PARAMETRIC ANALYSES OF AN ABSORPTION REFRIGERATION SYSTEM WITH WATER AND LITHIUM BROMIDE IN STEADY STATE POWERED BY SOLAR ENERGY

Abstract

The demand of energy utilization is increasing expressively as fast as the development of countries. Besides being available everywhere and virtual inexhaustible, renewable energy is undoubtedly necessary to avoid depleting the planet’s natural resources and global warming. Even considering the primordially environmental importance, the result of no emissions by renewable energy grant attractive also for political and economics statement.  It should be noted the sun is the most abundant primary energy source in the planet and essential for eco-friendly process like photosynthesis, wind action, water cycle as well direct uses as electric and thermal generations. Consequently, nowadays several methodologies have been applied in order to transfer energy between the cycle and its surroundings optimizing for instance the coefficient of performance and heat exchangers.
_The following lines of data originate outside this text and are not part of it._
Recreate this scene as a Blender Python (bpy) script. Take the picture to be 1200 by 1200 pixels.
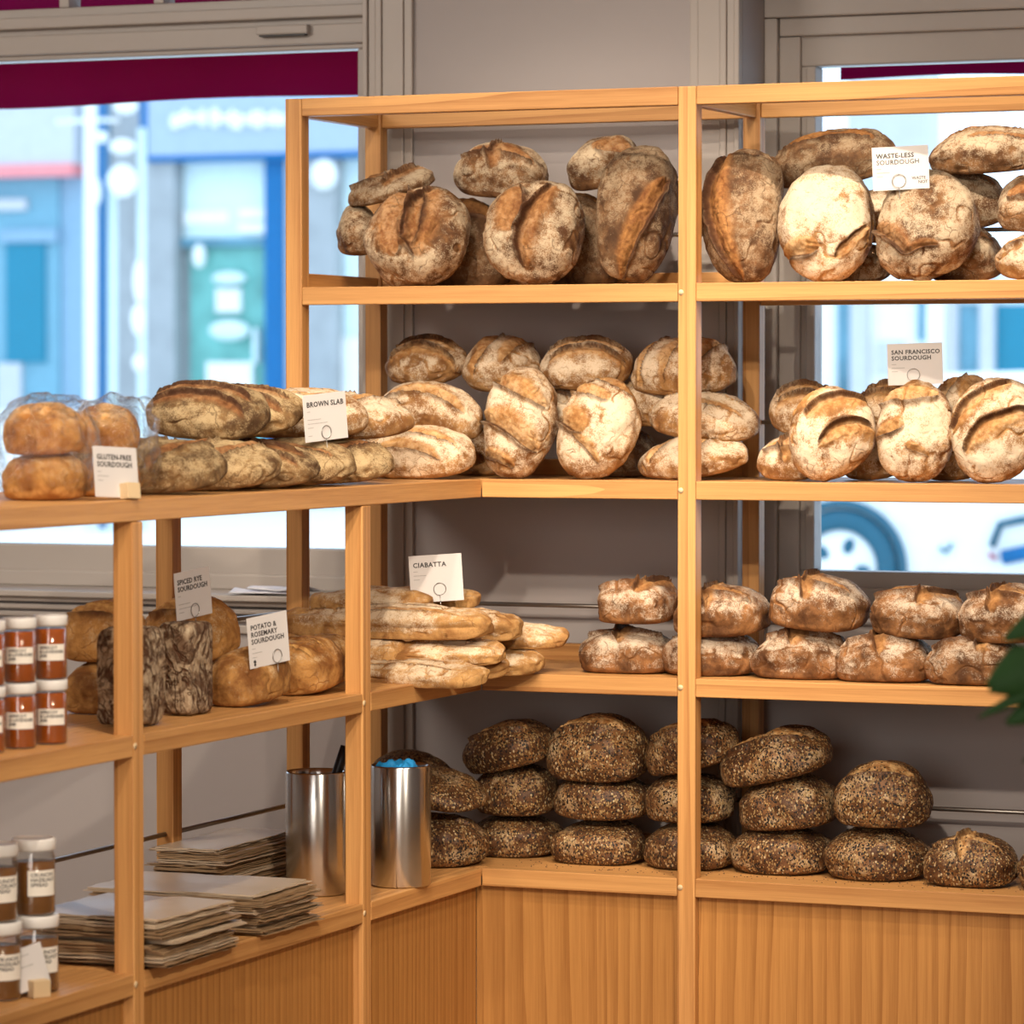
import bpy, bmesh, math, random
import numpy as np
from mathutils import Matrix, Vector

for _o in list(bpy.data.objects):
    bpy.data.objects.remove(_o)
sc = bpy.context.scene
COL = sc.collection
rad = math.radians

# ---------------------------------------------------------------- camera
cd = bpy.data.cameras.new('camera')
cam = bpy.data.objects.new('camera', cd); COL.objects.link(cam)
cd.sensor_width = 36.0
cd.lens = 36.0 * 4424.0 / 1200.0
cd.clip_start = 0.1; cd.clip_end = 300
CAM = Vector((2.998, -7.155, 1.45))
YAW = rad(22.27); PITCH = math.atan(148 / 4424.0)
cam.location = CAM
cam.rotation_euler = (math.pi / 2 - PITCH, 0, YAW)
cd.dof.use_dof = True
cd.dof.focus_distance = 7.5
cd.dof.aperture_fstop = 5.0
sc.camera = cam

# ---------------------------------------------------------------- world and lights
sc.view_settings.view_transform = 'Standard'
sc.view_settings.look = 'None'
sc.view_settings.gamma = 1.0
sc.view_settings.use_curve_mapping = False
sc.view_settings.exposure = -0.24
w = bpy.data.worlds.new('sky'); sc.world = w; w.use_nodes = True
bg = w.node_tree.nodes['Background']
bg.inputs[0].default_value = (0.58, 0.76, 1.0, 1)
bg.inputs[1].default_value = 2.95

def spot(name, loc, target, watts, size_deg, blend, col, radius):
    d = bpy.data.lights.new(name, 'SPOT'); d.energy = watts; d.color = col
    d.spot_size = rad(size_deg); d.spot_blend = blend; d.shadow_soft_size = radius
    o = bpy.data.objects.new(name, d); COL.objects.link(o); o.location = loc
    o.rotation_euler = (Vector(target) - Vector(loc)).to_track_quat('-Z', 'Y').to_euler()
    return o
def area(name, loc, target, watts, sx, sy, col):
    d = bpy.data.lights.new(name, 'AREA'); d.energy = watts; d.color = col
    d.shape = 'RECTANGLE'; d.size = sx; d.size_y = sy
    o = bpy.data.objects.new(name, d); COL.objects.link(o); o.location = loc
    o.rotation_euler = (Vector(target) - Vector(loc)).to_track_quat('-Z', 'Y').to_euler()
    return o
WARM = (1.0, 0.855, 0.69)
spot('track_spot', (1.25, -1.02, 3.35), (0.92, 0.12, 1.66), 270, 40, .8, WARM, .018)
spot('track_spot', (0.20, -1.10, 3.35), (0.05, 0.12, 1.70), 105, 38, .8, WARM, .018)
spot('track_spot', (0.35, -1.75, 3.35), (0.15, 0.12, 1.25), 130, 54, .8, WARM, .035)
spot('track_spot', (2.00, -1.75, 3.35), (0.9, 0.12, 0.8), 130, 50, .8, WARM, .035)
spot('track_spot', (1.00, -2.50, 3.35), (-0.15, -1.1, 1.1), 175, 60, .8, WARM, .035)
spot('track_spot', (1.70, -5.60, 3.30), (0.45, 0.2, 0.75), 620, 24, .8, WARM, .06)
spot('track_spot', (3.70, -4.30, 3.20), (-0.15, -0.8, 0.80), 620, 28, .8, WARM, .06)
spot('track_spot', (0.90, -4.60, 3.20), (0.25, 0.2, 1.40), 330, 24, .8, WARM, .06)
NEUT = (1.0, 0.90, 0.79)
area('ceiling_fill', (1.6, -4.0, 3.45), (1.2, -3.0, 0), 50, 2.4, 1.6, NEUT)  # added soft overhead fill, not a fixture of the shop
area('ceiling_fill', (-2.1, -3.0, 3.45), (-1.0, 0.4, 0.7), 130, 1.6, 1.6, NEUT)  # added fill aimed at the lower left wall
# added frontal fill behind the camera; the front wall has no window there
area('front_fill', (1.2, -8.9, 1.75), (0.6, 0, 1.2), 165, 3.6, 2.4, (1.0, 0.93, 0.86))

# ---------------------------------------------------------------- bread shapes (numpy only)
_rng = np.random.RandomState(7)
_TAB = _rng.rand(32, 32, 32)

def vnoise(p, seed=0):
    q = p + np.array([seed * 3.17, seed * 1.73 + 5.1, seed * 2.41 + 9.7])
    i = np.floor(q).astype(int)
    f = q - i
    f = f * f * (3 - 2 * f)
    out = 0.0
    for dx in (0, 1):
        for dy in (0, 1):
            for dz in (0, 1):
                w = (f[:, 0] if dx else 1 - f[:, 0]) * (f[:, 1] if dy else 1 - f[:, 1]) * (f[:, 2] if dz else 1 - f[:, 2])
                out = out + w * _TAB[(i[:, 0] + dx) % 32, (i[:, 1] + dy) % 32, (i[:, 2] + dz) % 32]
    return out * 2 - 1

def fbm(p, seed=0, octv=3):
    a, s, o = 1.0, 0.0, 0.0
    for k in range(octv):
        s = s + a * vnoise(p * (2.03 ** k), seed + k * 11)
        o += a
        a *= 0.5
    return s / o

_ICO = {}
def icosphere(level):
    if level in _ICO:
        return _ICO[level]
    t = (1 + 5 ** 0.5) / 2
    v = [(-1, t, 0), (1, t, 0), (-1, -t, 0), (1, -t, 0), (0, -1, t), (0, 1, t), (0, -1, -t), (0, 1, -t), (t, 0, -1), (t, 0, 1), (-t, 0, -1), (-t, 0, 1)]
    v = np.array(v, float)
    v /= np.linalg.norm(v, axis=1)[:, None]
    f = np.array([(0, 11, 5), (0, 5, 1), (0, 1, 7), (0, 7, 10), (0, 10, 11), (1, 5, 9), (5, 11, 4), (11, 10, 2), (10, 7, 6), (7, 1, 8),
                  (3, 9, 4), (3, 4, 2), (3, 2, 6), (3, 6, 8), (3, 8, 9), (4, 9, 5), (2, 4, 11), (6, 2, 10), (8, 6, 7), (9, 8, 1)])
    for _ in range(level):
        e = np.sort(np.concatenate([f[:, [0, 1]], f[:, [1, 2]], f[:, [2, 0]]]), axis=1)
        u, inv = np.unique(e, axis=0, return_inverse=True)
        inv = inv.ravel()
        m = (v[u[:, 0]] + v[u[:, 1]])
        m /= np.linalg.norm(m, axis=1)[:, None]
        n = len(f)
        a = inv[:n] + len(v); b = inv[n:2 * n] + len(v); c = inv[2 * n:] + len(v)
        v = np.concatenate([v, m])
        f = np.concatenate([np.stack([f[:, 0], a, c], 1), np.stack([f[:, 1], b, a], 1), np.stack([f[:, 2], c, b], 1), np.stack([a, b, c], 1)])
    _ICO[level] = (v, f)
    return v, f

def sstep(a, b, x):
    t = np.clip((x - a) / (b - a + 1e-9), 0, 1)
    return t * t * (3 - 2 * t)

# style: exponent n, base fraction b, lump, taper, flour on top, flour on side
STY = {
    'rustic':  dict(n=2.5, b=.34, lump=.060, taper=.10, ftop=.60, fside=.44),
    'dark':    dict(n=2.5, b=.34, lump=.050, taper=.10, ftop=.48, fside=.40),
    'sour':    dict(n=2.3, b=.33, lump=.045, taper=.12, ftop=.66, fside=.40),
    'slab':    dict(n=2.7, b=.34, lump=.040, taper=.05, ftop=.60, fside=.42),
    'country': dict(n=2.7, b=.36, lump=.060, taper=.00, ftop=.54, fside=.29),
    'seeded':  dict(fold=.001, n=2.4, b=.38, lump=.045, taper=.00, ftop=.50, fside=.50),
    'potato':  dict(n=2.6, b=.36, lump=.040, taper=.06, ftop=.40, fside=.26),
    'ciabatta': dict(n=3.2, b=.42, lump=.085, taper=.12, ftop=.64, fside=.36),
    'tin':     dict(fold=.0, n=9.0, b=.50, lump=.030, taper=.00, ftop=.50, fside=.50),
    'free':    dict(fold=.001, n=2.5, b=.40, lump=.035, taper=.00, ftop=.46, fside=.20),
}

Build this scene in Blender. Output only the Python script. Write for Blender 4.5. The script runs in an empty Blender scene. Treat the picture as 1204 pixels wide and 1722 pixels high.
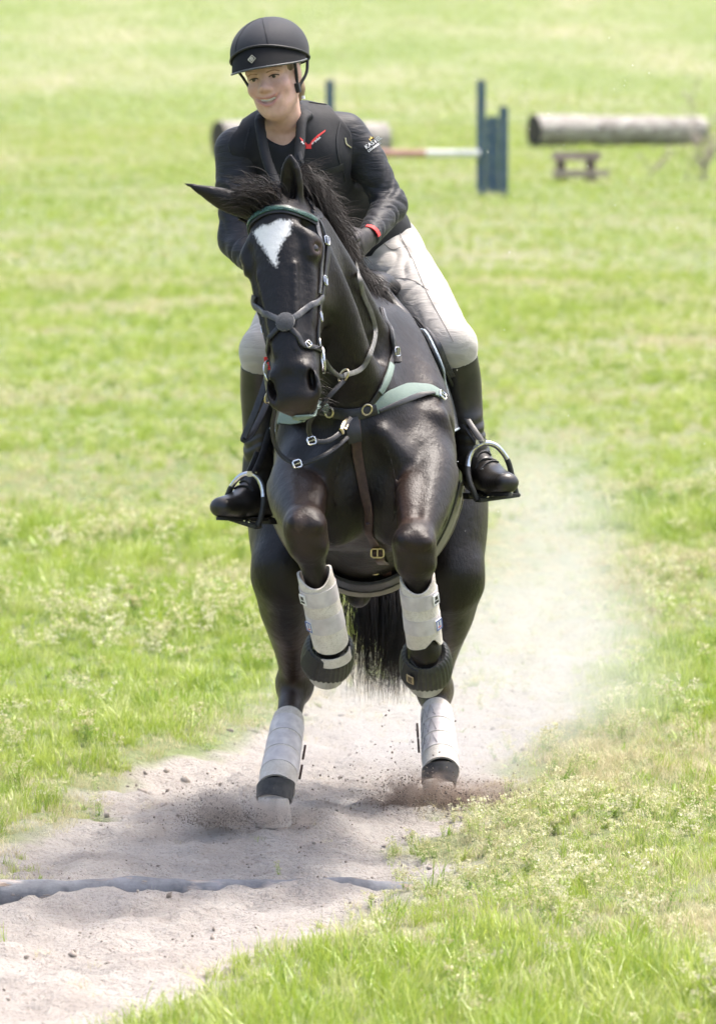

An absorption system is widely applied in these cases due to supply a unique solution for a range of technological problems from solar cooling to steam-driven refrigeration. Alternatively, this article main objective is modulating an absorption refrigeration system (ARS) which uses water-lithium bromide as a working fluid. Therefore, using the software Engineering Equation Solver (EES) is possible to obtain a thermodynamic single effect code that allows elaborating parametric analyses. In other words, performed and verified the influence of some input parameters over other output parameters. First, it was necessary to consider the cycle operating as reversible and steady state. Furthermore, it is assumed that no chemical reactions occur between water and lithium bromide. Thus, in the meantime apply the heat exchangers and a Solar Collector to receive the thermal energy and provide to the refrigeration cycle. Similarly, water from external sources was used to change heat with the fluid water-lithium bromide. Satisfactory results were founded and it enable to calculate and evaluate all system heat transfers rates and coefficient of performance. Almost all of input parameters introduced brought adequate values over output parameters, but the most convenient were: mass balance of water-lithium bromide solution and temperature of cold water from outside source. Clearly, results always can be found but in conclusion this article can be used to verify parameters sensitivity, optimized absorption refrigeration solutions and supply knowledge for future applications.